How to build a roadmap in Machine Learning projects using Agile methodology in 5 simple steps?
I was recently agile coaching a team who’s aiming to improve our lives with Machine Learning solutions.
Here are the steps for a roadmap:
- Define your features.
When defining the features of machine learning projects, you need to keep it focused on the business benefits. The product exists to bring business value. These are the information you must provide :
- A comprehensive title that has a meaning from the end-user perspective.
- Description from the user perspective? What does it bring to the user? Here you can include benefits, feature description, mockups, the business need that this feature will resolve, how the users will be using the functionality. You may also include the steps to enable this functionality. Working with Agile methodology, you want to provide value early and to allow the investors to start chasing in early in the development process. The big challenge for Machine Learning projects is to talk in simple and meaningful words for the investors.
- Technical description of what you have in mind to implement. I often see the situation that everything is evident during the planning, and it becomes complex when developing it. For this situation, I have a solution: write a summary of the technical solution you have in mind. If writing is not your strength, draw it on the whiteboard or record the conversation you have with your team. You’ll appreciate all this information later on.
2. Measure the work. Uncertainty and poor predictability is a reality for machine learning projects. But how do we measure work in Artificial Intelligence projects?
- Define the end to end workflow — from the requirement to make it available for the user. Here is an article I wrote on this subject.
- Define the end to end-user stories. The stories must provide user value and be independent. The output of the user stories in machine learning projects must be ready to be released to the users in case the Product Owner decides.
- Add a short description to capture all the information you have in mind during the roadmap planning of the machine learning project. You do not need to add acceptance criteria at this stage, as you do not know which features will be approved.
- For each story, consider the EACH step in the workflow. In most of cases, a user story will have data algorithm adjustments, preparation, and annotation, training, testing, deployment.
- Add dependencies — the elements that the Agile team needs to start working on the user story or to complete a particular user story.
- estimate the user story
3. Add the business value. Every project I run and every team I agile coach, I see this step done differently. It is not important how you do it, as long as it makes sense for your business, and is in a numeric format. That’s all we need for the road mapping exercise. For a real result of the portfolio roadmap, the business value independent of point 2 — the measurement of work. We are interested in knowing how important it is for your clients and your business this particular feature.

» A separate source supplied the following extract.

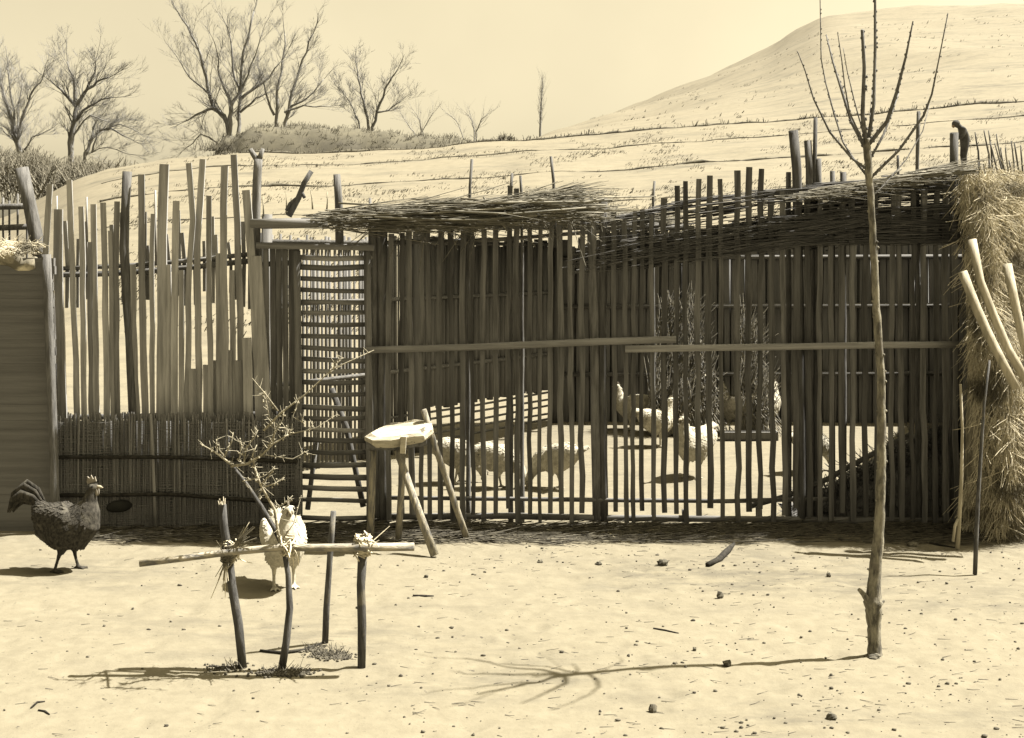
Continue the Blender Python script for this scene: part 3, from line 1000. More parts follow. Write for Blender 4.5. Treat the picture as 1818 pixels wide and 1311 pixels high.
# straw shocks leaning against the back fence
for (cx_, w_, zt, lab) in ((1.62, .34, 1.12, 'sunlit shock of rough straw leaning on the dark back fence, the wider one'), (2.3, .17, .98, 'sunlit narrow shock of straw leaning on the dark back fence')):
    mb = MB()
    for i in range(int(1500 * w_ / .4)):
        a = R.uniform(-1, 1)
        x0 = cx_ + a * w_
        z0 = R.uniform(.2, zt + .05)
        x0 = cx_ + a * w_ * (1 - .55 * (z0 / zt) ** 2)
        y0 = 11.75 - (1 - z0 / zt) * .55 - R.uniform(0, .1)
        mb.straw(Vector((x0, y0, z0)), Vector((R.uniform(-.1, .8), R.uniform(-.2, .1), R.choice((-1, 1)))), R.uniform(.12, .35), .006, bend=.2)
    core = []
    mb.tube([(cx_, 11.35, 0), (cx_, 11.55, zt * .5), (cx_, 11.85, zt)], [w_ * .95, w_ * .8, w_ * .12], sides=14, wob=.12, flat=.35)
    tag(build('straw_shock', mb, M['shock'], base=(cx_, 11.6, 0)), lab, 'straw', 'straw shocks inside the pen')

# feeding trough on the floor of the pen
tr = thing('feed_trough', G(1330, 782), 'narrow low feed trough on the sunny floor among the hens', 'trough')
g = G(1330, 782)
for dy in (-.05, .05):
    mb = MB()
    mb.box(g + Vector((0, dy, .05)), .52, .014, .07, Matrix.Rotation(dy * -4, 3, 'X'))
    build('side_board', mb, M['inner'], tr, smooth=False)
mb = MB()
mb.box(g + Vector((0, 0, .012)), .50, .085, .016)
build('bottom_board', mb, M['inner'], tr, smooth=False)
for dx in (-.253, .253):
    mb = MB()
    mb.box(g + Vector((dx, 0, .045)), .014, .13, .09)
    build('end_board', mb, M['inner'], tr, smooth=False)


# ------------------------------------------------------------------ poultry
def remeshed(name, mb, mat, voxel, smooth_it=4):
    me = bpy.data.meshes.new(name + '_raw')
    me.from_pydata([tuple(v) for v in mb.v], [], mb.f)
    o = bpy.data.objects.new(name + '_raw', me)
    COL.objects.link(o)
    rmod = o.modifiers.new('r', 'REMESH')
    rmod.mode = 'VOXEL'
    rmod.voxel_size = voxel
    s = o.modifiers.new('s', 'SMOOTH')
    s.factor = .5
    s.iterations = smooth_it
    dg = bpy.context.evaluated_depsgraph_get()
    me2 = bpy.data.meshes.new_from_object(o.evaluated_get(dg))
    bpy.data.objects.remove(o)
    me2.name = name
    me2.materials.clear()
    me2.materials.append(mat)
    me2.shade_smooth()
    return me2


def ring_tube(mb, rings, sides=16):
    """closed loft through (x, y, z, half width y, half height) sections; the section plane follows the path"""
    base = len(mb.v)
    n = len(rings)
    for i, (x, y, z, ry, rz) in enumerate(rings):
        a, b = rings[max(0, i - 1)], rings[min(n - 1, i + 1)]
        d = Vector((b[0] - a[0], 0, b[2] - a[2])).normalized()
        up = Vector((-d.z, 0, d.x))
        for k in range(sides):
            t = 2 * math.pi * k / sides
            mb.v.append(Vector((x, y, z)) + Vector((0, 1, 0)) * (math.cos(t) * ry) + up * (math.sin(t) * rz))
    for i in range(n - 1):
        for k in range(sides):
            k2 = (k + 1) % sides
            q = base + i * sides
            mb.f.append((q + k, q + k2, q + sides + k2, q + sides + k))
    mb.f.append(tuple(base + k for k in reversed(range(sides))))
    mb.f.append(tuple(base + (n - 1) * sides + k for k in range(sides)))


def feather(mb, pts, w, thick=.004):
    """a long curved blade"""
    n = len(pts)
    base = len(mb.v)
    for i, p in enumerate(pts):
        t = i / (n - 1)
        ww = w * (0.45 + 0.55 * math.sin(math.pi * min(1, .15 + t * .8))) * (1 if i < n - 1 else .25)
        d = (Vector(pts[min(i + 1, n - 1)]) - Vector(pts[max(i - 1, 0)])).normalized()
        side = Vector((0, 1, 0)).cross(d)
        if side.length < 1e-6:
            side = Vector((0, 0, 1))
        side.normalize()
        nn = d.cross(side)
        for a, b in ((-1, -1), (1, -1), (1, 1), (-1, 1)):
            mb.v.append(Vector(p) + side * (a * ww / 2) + nn * (b * thick / 2))
    for i in range(n - 1):
        q = base + i * 4
        for k in range(4):
            k2 = (k + 1) % 4
            mb.f.append((q + k, q + k2, q + 4 + k2, q + 4 + k))
    mb.f.append((base + 3, base + 2, base + 1, base))
    q = base + (n - 1) * 4
    mb.f.append((q, q + 1, q + 2, q + 3))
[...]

4. Rank the features. It is my favorite step in doing product road mapping. It’s the moment to bust all the myths. There is not a person who’s right or wrong, but we all find out where we should focus our energy first. HOW? Divide business value my work and then order descending. The higher number of this equation is what the team must focus their energy on. These are the features that will provide to the machine learning project stakeholders the maximum benefits with a minimum of effort.
5. Assign Stories to Sprints based on the feature ranking. Start to split in sprints from the stories belonging to the feature, which ranked the highest and keep on going until you loaded all the estimated stories. While doing this, exercise takes into consideration the scrum team capacity.